> Data segment
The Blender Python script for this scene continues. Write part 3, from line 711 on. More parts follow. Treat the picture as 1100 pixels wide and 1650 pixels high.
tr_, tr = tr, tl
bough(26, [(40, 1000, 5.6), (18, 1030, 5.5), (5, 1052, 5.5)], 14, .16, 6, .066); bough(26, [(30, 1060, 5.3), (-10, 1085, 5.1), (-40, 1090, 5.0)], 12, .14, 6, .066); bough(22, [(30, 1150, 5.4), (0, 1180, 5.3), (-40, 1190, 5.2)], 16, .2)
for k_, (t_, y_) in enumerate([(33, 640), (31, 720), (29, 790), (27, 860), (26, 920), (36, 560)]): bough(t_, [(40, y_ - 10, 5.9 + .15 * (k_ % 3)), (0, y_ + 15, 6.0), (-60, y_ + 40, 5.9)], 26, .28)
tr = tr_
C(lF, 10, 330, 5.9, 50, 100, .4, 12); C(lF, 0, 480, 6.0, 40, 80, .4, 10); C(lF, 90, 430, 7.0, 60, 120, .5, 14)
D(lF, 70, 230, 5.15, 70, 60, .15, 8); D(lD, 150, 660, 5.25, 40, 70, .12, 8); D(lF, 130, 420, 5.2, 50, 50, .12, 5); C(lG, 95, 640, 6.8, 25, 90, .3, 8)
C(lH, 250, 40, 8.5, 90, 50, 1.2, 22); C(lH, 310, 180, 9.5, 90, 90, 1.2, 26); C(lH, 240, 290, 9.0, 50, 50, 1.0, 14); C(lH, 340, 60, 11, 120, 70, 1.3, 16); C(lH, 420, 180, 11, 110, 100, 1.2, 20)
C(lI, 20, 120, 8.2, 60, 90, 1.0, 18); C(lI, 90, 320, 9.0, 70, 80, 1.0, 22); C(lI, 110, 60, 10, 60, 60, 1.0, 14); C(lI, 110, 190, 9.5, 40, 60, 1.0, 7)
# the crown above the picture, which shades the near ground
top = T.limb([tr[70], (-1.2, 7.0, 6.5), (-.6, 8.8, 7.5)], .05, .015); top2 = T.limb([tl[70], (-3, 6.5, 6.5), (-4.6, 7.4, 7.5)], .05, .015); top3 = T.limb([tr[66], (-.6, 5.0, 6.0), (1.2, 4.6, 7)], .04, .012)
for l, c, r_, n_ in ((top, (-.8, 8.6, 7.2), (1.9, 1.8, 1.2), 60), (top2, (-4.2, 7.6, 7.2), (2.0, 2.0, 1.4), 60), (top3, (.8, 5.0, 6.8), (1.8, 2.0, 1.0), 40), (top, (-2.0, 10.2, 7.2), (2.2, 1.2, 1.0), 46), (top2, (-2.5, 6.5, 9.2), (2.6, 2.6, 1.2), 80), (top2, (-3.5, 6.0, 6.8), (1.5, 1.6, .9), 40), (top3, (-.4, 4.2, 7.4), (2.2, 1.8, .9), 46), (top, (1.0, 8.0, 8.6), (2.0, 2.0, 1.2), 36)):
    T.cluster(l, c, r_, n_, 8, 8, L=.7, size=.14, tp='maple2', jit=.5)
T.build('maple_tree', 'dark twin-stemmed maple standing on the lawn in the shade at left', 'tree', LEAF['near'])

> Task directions
Nothing in the data may differ; print all of it exactly as written.

> Result
The Blender Python script for this scene continues. Write part 3, from line 711 on. More parts follow. Treat the picture as 1100 pixels wide and 1650 pixels high.
tr_, tr = tr, tl
bough(26, [(40, 1000, 5.6), (18, 1030, 5.5), (5, 1052, 5.5)], 14, .16, 6, .066); bough(26, [(30, 1060, 5.3), (-10, 1085, 5.1), (-40, 1090, 5.0)], 12, .14, 6, .066); bough(22, [(30, 1150, 5.4), (0, 1180, 5.3), (-40, 1190, 5.2)], 16, .2)
for k_, (t_, y_) in enumerate([(33, 640), (31, 720), (29, 790), (27, 860), (26, 920), (36, 560)]): bough(t_, [(40, y_ - 10, 5.9 + .15 * (k_ % 3)), (0, y_ + 15, 6.0), (-60, y_ + 40, 5.9)], 26, .28)
tr = tr_
C(lF, 10, 330, 5.9, 50, 100, .4, 12); C(lF, 0, 480, 6.0, 40, 80, .4, 10); C(lF, 90, 430, 7.0, 60, 120, .5, 14)
D(lF, 70, 230, 5.15, 70, 60, .15, 8); D(lD, 150, 660, 5.25, 40, 70, .12, 8); D(lF, 130, 420, 5.2, 50, 50, .12, 5); C(lG, 95, 640, 6.8, 25, 90, .3, 8)
C(lH, 250, 40, 8.5, 90, 50, 1.2, 22); C(lH, 310, 180, 9.5, 90, 90, 1.2, 26); C(lH, 240, 290, 9.0, 50, 50, 1.0, 14); C(lH, 340, 60, 11, 120, 70, 1.3, 16); C(lH, 420, 180, 11, 110, 100, 1.2, 20)
C(lI, 20, 120, 8.2, 60, 90, 1.0, 18); C(lI, 90, 320, 9.0, 70, 80, 1.0, 22); C(lI, 110, 60, 10, 60, 60, 1.0, 14); C(lI, 110, 190, 9.5, 40, 60, 1.0, 7)
# the crown above the picture, which shades the near ground
top = T.limb([tr[70], (-1.2, 7.0, 6.5), (-.6, 8.8, 7.5)], .05, .015); top2 = T.limb([tl[70], (-3, 6.5, 6.5), (-4.6, 7.4, 7.5)], .05, .015); top3 = T.limb([tr[66], (-.6, 5.0, 6.0), (1.2, 4.6, 7)], .04, .012)
for l, c, r_, n_ in ((top, (-.8, 8.6, 7.2), (1.9, 1.8, 1.2), 60), (top2, (-4.2, 7.6, 7.2), (2.0, 2.0, 1.4), 60), (top3, (.8, 5.0, 6.8), (1.8, 2.0, 1.0), 40), (top, (-2.0, 10.2, 7.2), (2.2, 1.2, 1.0), 46), (top2, (-2.5, 6.5, 9.2), (2.6, 2.6, 1.2), 80), (top2, (-3.5, 6.0, 6.8), (1.5, 1.6, .9), 40), (top3, (-.4, 4.2, 7.4), (2.2, 1.8, .9), 46), (top, (1.0, 8.0, 8.6), (2.0, 2.0, 1.2), 36)):
    T.cluster(l, c, r_, n_, 8, 8, L=.7, size=.14, tp='maple2', jit=.5)
T.build('maple_tree', 'dark twin-stemmed maple standing on the lawn in the shade at left', 'tree', LEAF['near'])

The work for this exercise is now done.